Dalla seconda metà degli anni ’70 alla prima degli anni ’80, per quasi un decennio il calcio europeo ha parlato quasi sempre inglese. Su otto edizioni della vecchia Coppa dei Campioni, prima che diventasse Champions League, sette sono state conquistate da squadre inglesi.

Erano gli anni del grande Liverpool, che nella finale di Roma del 1977 aveva battuto il Borussia M'gladbach, a preludio di un successo ripetutosi alcuni anni dopo a danno della Roma. Erano gli anni della sorpresa Aston Villa, che nel 1982 aveva avuto ragione del Bayern Monaco nella finale di Rotterdam. Erano gli anni dell’unica formazione capace di interrompere quel dominio britannico: l’Amburgo che con il goal spettacolare di Wolfgang-Felix Magath aveva battuto la Juventus nella finale di Atene in cui un autentico monologo bianconero non riuscì a rimontare lo svantaggio. Erano gli anni di quel Nottingham Forest allenato da Brian Clough, capace di vincere due coppe consecutive con una squadra su cui fino a pochi anni prima nessuno avrebbe scommesso qualcosa.

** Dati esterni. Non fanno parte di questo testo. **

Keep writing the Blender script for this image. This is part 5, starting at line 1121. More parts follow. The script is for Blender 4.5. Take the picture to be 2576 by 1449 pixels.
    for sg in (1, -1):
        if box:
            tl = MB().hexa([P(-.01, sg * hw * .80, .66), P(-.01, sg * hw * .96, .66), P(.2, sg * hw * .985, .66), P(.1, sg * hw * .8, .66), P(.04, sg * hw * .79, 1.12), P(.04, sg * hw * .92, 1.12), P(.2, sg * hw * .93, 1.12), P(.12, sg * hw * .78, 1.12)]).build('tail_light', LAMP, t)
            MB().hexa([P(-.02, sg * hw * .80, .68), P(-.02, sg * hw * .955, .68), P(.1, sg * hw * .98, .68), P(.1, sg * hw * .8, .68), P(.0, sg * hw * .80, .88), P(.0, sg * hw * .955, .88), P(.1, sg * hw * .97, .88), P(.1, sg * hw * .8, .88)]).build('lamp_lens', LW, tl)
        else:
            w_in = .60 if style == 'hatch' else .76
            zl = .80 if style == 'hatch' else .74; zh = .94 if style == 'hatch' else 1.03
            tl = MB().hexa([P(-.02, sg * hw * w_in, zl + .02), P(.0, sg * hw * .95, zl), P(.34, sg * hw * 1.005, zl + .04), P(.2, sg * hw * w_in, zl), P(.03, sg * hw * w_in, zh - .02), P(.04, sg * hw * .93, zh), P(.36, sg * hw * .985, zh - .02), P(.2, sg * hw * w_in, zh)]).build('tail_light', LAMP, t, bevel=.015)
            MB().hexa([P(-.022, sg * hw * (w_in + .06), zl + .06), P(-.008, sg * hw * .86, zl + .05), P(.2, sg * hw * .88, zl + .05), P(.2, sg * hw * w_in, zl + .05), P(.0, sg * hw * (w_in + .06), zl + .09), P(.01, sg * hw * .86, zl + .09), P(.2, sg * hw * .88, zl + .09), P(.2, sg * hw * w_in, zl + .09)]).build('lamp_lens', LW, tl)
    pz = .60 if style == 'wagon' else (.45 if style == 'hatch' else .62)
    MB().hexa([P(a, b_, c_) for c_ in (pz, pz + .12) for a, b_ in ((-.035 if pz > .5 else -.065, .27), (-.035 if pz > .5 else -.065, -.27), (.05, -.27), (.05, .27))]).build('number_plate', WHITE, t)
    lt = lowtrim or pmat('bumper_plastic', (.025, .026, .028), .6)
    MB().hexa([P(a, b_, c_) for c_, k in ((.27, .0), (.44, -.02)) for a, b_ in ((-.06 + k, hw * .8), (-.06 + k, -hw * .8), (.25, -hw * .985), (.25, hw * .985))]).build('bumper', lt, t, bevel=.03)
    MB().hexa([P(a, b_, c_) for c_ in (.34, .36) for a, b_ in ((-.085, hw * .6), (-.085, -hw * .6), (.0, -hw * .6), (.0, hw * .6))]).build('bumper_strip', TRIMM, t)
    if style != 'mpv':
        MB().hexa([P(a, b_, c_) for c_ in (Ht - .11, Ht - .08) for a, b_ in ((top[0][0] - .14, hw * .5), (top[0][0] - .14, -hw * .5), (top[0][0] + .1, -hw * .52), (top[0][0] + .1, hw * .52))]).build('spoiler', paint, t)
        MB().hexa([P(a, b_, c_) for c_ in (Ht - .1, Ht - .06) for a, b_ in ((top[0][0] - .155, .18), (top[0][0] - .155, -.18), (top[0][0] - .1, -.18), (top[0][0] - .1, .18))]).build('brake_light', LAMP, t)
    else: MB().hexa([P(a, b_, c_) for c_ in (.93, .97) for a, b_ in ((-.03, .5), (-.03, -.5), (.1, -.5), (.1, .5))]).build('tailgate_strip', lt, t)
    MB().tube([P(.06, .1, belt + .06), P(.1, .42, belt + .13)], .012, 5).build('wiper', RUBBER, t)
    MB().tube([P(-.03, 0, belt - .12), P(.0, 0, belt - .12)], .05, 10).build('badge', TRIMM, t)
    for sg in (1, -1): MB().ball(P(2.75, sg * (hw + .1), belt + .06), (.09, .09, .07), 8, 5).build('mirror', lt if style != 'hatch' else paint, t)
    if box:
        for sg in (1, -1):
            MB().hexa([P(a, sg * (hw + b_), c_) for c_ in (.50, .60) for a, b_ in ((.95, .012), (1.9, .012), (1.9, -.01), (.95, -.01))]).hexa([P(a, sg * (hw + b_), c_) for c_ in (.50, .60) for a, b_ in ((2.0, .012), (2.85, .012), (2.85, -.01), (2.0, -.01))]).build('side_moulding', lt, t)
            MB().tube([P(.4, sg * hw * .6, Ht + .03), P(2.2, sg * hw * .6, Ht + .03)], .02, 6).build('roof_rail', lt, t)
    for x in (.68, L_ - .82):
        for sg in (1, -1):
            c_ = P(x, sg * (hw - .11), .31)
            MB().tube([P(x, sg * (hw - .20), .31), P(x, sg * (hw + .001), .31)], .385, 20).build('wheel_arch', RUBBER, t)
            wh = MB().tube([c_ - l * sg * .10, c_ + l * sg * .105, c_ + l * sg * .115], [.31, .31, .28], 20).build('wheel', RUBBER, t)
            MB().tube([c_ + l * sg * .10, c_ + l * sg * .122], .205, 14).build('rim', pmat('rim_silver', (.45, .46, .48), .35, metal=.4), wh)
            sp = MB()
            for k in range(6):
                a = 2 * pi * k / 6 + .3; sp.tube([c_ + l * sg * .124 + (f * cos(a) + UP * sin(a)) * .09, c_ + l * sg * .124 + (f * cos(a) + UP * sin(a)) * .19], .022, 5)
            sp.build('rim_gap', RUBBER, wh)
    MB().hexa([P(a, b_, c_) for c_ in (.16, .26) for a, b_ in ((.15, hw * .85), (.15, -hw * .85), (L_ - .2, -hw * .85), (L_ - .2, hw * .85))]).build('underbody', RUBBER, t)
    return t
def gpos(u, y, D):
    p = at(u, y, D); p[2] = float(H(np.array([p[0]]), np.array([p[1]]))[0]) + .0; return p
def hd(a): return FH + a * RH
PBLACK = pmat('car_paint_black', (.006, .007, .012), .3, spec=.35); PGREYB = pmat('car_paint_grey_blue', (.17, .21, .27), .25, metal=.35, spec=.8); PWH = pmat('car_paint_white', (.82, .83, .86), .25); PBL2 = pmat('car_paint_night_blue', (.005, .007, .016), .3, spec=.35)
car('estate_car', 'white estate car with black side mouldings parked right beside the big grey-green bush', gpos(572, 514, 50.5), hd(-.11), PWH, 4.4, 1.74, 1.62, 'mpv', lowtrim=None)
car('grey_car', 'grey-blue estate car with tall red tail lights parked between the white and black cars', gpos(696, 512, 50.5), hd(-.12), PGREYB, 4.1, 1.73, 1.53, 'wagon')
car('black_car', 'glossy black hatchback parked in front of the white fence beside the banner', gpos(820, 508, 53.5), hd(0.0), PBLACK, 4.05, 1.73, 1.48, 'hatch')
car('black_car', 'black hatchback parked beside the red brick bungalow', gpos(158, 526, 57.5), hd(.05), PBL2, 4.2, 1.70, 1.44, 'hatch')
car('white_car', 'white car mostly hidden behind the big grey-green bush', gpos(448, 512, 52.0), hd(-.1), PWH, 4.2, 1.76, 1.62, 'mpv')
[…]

Quel Clough che avrebbe lasciato un segno indelebile nella storia del calcio internazionale, lo stesso che da solo avrebbe sfidato e battuto le diffidenze di un calcio altezzoso e spietato, il soccer spocchioso e aristocratico degli inglesi. Il Clough che nel 1973, dopo la sconfitta del suo Derby County contro la Juventus, a causa di un arbitraggio a suo avviso favorevole ai bianconeri, rifiutandosi di parlare con la stampa italiana dichiarò senza mezzi termini “No cheating bastards will I talk to; I will not talk to any cheating bastards!” (“Non voglio parlare con nessun bastardo imbroglione”). Erano gli anni di un calcio essenziale, cinico e utilitarista. La camera di elaborazione di un nuovo modo di intendere il futbol e un periodo che avrebbe preceduto eventi drammatici, tragedie destinate a cambiare la storia di questo sport. Una delle finali vinte dal Nottingham Forrest si giocò tra gli inglesi e i tedeschi dell’Amburgo, capaci poi di riscattarsi nella finale con la Juventus pochi anni dopo.

Stadio Santiago Bernabéu, 28 maggio 1980. Nel Forest giocavano quattro scozzesi e un nordirlandese, il celebre Martin Hugh Michael O'Neill. Nella squadra tedesca invece nella formazione iniziale è presente uno tra i calciatori inglesi più conosciuti e apprezzati di quegli anni: Joseph Kevin Keegan, centravanti della nazionale e due volte Pallone d’Oro, nel 1978 e nel 1979. Gli inglesi, campioni in carica, sono approdati alla finale dopo aver battuto l’Ajax nel turno precedente. L’Amburgo, invece, ha eliminato il Real Madrid, rimontando la sconfitta in Spagna per 2-0 con un perentorio 5-1 tra le mura amiche.

La partita tra Nottingham e Amburgo si preannuncia tatticamente complicata e molto equilibrata. Il genere di finali che si decidono con un episodio. Le regola del prima di tutto non prenderle prevale sistematicamente in questo tipo di situazioni. Dopo venti minuti, John Robertson, mezzala sinistra, grande calciatore e uomo dalle vicende familiari drammatiche e tormentate, raccoglie palla dal lato sinistro della trequarti. Dopo aver scambiato la palla con un compagno, lo scozzese si sistema il pallone sul destro e con un tiro velenoso e potente buca le mani del portiere tedesco Rudolf Kargus. Quel goal resterà l’unico della partita. il Nottingham Forest si aggiudica la Coppa dei Campioni e il calcio internazionale deve inchinarsi, ancora una volta, a Brian Clough, che riesce nell’impresa di bissare il successo della stagione precedente ottenuto in finale con il Malmö FF.